**Records shown**

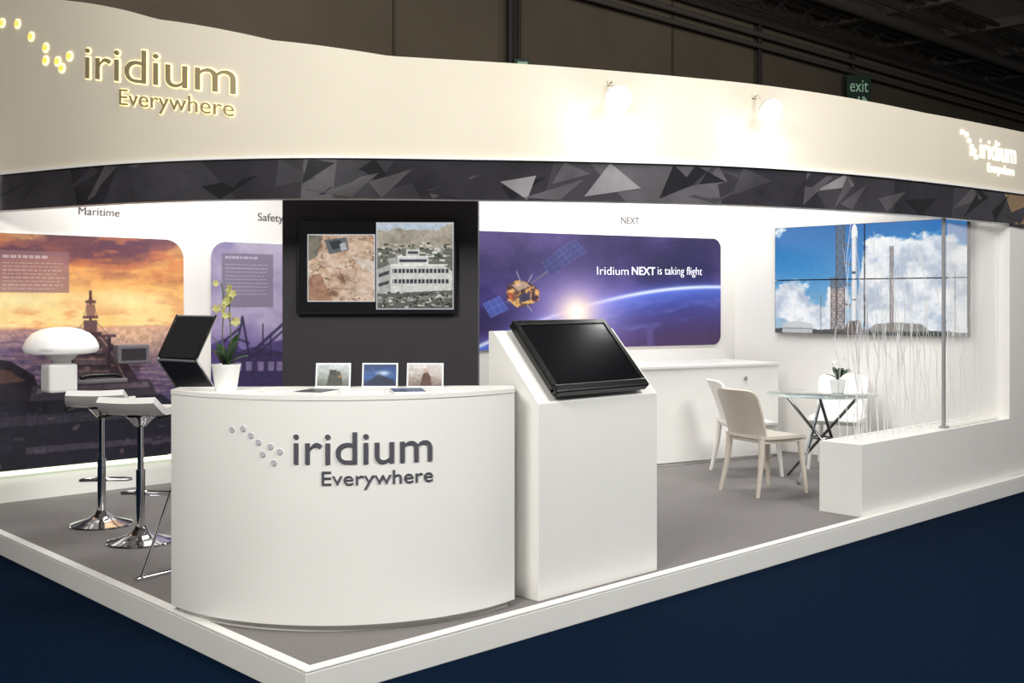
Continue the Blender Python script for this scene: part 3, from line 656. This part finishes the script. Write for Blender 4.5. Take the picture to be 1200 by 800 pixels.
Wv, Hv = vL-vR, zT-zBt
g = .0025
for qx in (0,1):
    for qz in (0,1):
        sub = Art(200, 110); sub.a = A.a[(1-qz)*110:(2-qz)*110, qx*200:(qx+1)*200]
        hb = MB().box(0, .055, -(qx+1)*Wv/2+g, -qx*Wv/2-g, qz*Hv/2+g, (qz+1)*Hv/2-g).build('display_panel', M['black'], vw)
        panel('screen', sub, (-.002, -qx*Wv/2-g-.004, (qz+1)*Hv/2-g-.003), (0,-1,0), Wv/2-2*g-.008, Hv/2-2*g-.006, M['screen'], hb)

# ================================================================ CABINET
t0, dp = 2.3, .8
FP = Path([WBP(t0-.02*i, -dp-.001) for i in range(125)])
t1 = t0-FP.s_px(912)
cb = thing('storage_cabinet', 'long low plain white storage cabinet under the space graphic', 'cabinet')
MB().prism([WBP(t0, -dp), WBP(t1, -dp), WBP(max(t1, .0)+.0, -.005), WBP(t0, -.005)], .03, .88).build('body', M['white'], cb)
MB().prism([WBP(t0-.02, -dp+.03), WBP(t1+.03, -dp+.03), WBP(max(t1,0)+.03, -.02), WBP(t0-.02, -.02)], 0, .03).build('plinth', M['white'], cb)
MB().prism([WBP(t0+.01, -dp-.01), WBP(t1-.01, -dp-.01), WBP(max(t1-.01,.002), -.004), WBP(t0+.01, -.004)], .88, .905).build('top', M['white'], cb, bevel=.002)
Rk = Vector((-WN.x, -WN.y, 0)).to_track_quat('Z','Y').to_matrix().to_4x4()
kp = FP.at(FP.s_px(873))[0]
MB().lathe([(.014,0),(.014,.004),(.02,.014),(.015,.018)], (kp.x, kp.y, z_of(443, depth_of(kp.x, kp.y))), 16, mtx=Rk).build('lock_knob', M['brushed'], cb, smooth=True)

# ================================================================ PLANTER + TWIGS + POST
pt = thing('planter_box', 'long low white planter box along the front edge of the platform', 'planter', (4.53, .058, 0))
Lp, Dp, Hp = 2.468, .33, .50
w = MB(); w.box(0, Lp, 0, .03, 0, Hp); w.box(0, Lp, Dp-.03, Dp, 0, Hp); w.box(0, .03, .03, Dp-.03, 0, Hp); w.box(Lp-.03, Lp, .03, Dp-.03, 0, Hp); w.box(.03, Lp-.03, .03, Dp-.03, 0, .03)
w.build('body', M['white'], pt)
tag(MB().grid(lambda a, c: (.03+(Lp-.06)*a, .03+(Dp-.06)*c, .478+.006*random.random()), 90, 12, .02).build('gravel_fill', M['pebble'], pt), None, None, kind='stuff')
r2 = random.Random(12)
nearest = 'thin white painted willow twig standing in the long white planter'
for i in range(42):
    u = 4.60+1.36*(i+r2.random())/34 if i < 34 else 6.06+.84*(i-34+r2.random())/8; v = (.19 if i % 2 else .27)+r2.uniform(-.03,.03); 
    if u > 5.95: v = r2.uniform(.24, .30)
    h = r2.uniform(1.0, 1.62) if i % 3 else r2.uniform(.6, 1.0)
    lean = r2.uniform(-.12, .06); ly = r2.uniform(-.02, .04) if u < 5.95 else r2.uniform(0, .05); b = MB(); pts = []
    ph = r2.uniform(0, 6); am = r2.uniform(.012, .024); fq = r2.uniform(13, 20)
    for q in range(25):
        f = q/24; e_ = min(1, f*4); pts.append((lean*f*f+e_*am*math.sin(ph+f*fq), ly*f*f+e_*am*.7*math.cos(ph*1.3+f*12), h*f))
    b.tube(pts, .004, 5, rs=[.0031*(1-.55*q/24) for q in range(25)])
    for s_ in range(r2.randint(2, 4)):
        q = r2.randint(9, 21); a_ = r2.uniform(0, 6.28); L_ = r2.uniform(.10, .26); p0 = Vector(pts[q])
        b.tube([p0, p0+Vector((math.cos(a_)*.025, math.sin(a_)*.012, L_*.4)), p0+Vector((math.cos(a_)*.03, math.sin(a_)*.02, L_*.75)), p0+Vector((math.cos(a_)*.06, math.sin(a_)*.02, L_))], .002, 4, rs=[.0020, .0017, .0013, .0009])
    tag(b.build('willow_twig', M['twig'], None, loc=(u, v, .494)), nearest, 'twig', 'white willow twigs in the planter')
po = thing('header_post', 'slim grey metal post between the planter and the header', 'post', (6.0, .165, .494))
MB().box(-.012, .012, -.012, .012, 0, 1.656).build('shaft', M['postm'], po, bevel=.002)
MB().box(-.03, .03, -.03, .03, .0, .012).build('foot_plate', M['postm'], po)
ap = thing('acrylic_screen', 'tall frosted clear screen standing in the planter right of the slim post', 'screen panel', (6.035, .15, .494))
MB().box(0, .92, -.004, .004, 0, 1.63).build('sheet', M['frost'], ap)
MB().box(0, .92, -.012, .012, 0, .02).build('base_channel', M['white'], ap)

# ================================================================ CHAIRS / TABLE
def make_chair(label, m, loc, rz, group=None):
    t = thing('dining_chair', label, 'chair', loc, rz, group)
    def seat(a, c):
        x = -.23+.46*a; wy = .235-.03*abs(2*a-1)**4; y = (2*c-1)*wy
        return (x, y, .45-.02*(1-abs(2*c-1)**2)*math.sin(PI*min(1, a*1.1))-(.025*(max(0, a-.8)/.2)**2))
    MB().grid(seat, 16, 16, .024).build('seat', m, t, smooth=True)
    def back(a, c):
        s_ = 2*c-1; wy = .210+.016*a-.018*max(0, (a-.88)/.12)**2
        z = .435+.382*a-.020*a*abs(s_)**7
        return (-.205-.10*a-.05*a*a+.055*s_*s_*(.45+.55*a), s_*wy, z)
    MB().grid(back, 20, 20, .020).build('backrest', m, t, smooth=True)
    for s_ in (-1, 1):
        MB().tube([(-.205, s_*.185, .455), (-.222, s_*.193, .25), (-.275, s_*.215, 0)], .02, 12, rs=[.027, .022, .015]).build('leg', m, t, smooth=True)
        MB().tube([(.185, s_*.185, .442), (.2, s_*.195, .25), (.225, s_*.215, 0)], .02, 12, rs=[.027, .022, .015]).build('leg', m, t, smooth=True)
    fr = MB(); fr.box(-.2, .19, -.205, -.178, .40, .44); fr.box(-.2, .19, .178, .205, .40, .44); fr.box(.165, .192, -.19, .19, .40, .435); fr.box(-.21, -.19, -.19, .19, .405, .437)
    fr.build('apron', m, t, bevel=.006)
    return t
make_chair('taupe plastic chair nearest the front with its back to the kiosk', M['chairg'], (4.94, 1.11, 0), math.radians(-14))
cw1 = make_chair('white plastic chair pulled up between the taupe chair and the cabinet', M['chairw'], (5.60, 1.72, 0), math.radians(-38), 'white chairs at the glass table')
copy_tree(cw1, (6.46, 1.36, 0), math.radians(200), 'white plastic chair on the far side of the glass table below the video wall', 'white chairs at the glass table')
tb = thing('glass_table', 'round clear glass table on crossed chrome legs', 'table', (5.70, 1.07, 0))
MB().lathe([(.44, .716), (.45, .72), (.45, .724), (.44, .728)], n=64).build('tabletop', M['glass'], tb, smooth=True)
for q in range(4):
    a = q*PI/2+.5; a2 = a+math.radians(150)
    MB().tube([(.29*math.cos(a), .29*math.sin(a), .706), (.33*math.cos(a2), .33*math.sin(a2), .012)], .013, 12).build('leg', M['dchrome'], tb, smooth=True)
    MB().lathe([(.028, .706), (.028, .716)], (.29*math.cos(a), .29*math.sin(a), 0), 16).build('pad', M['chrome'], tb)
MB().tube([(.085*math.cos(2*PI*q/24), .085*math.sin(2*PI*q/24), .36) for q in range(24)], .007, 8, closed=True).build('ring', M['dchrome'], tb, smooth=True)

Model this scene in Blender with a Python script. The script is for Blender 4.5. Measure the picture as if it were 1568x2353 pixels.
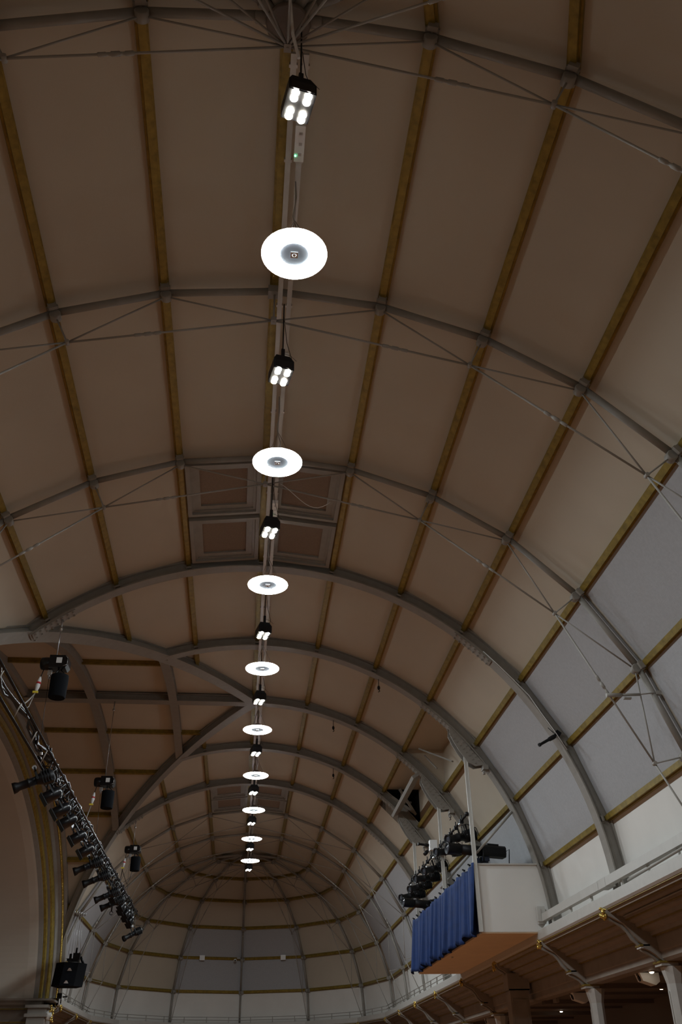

**What you will do**
Print the entries as they stand, first line through the line holding "Hv/2-2*g-.006, M['screen'], hb)", with every picture removed.

**Answer for this exercise**
Continue the Blender Python script for this scene: part 3, from line 656. This part finishes the script. Write for Blender 4.5. Take the picture to be 1200 by 800 pixels.
Wv, Hv = vL-vR, zT-zBt
g = .0025
for qx in (0,1):
    for qz in (0,1):
        sub = Art(200, 110); sub.a = A.a[(1-qz)*110:(2-qz)*110, qx*200:(qx+1)*200]
        hb = MB().box(0, .055, -(qx+1)*Wv/2+g, -qx*Wv/2-g, qz*Hv/2+g, (qz+1)*Hv/2-g).build('display_panel', M['black'], vw)
        panel('screen', sub, (-.002, -qx*Wv/2-g-.004, (qz+1)*Hv/2-g-.003), (0,-1,0), Wv/2-2*g-.008, Hv/2-2*g-.006, M['screen'], hb)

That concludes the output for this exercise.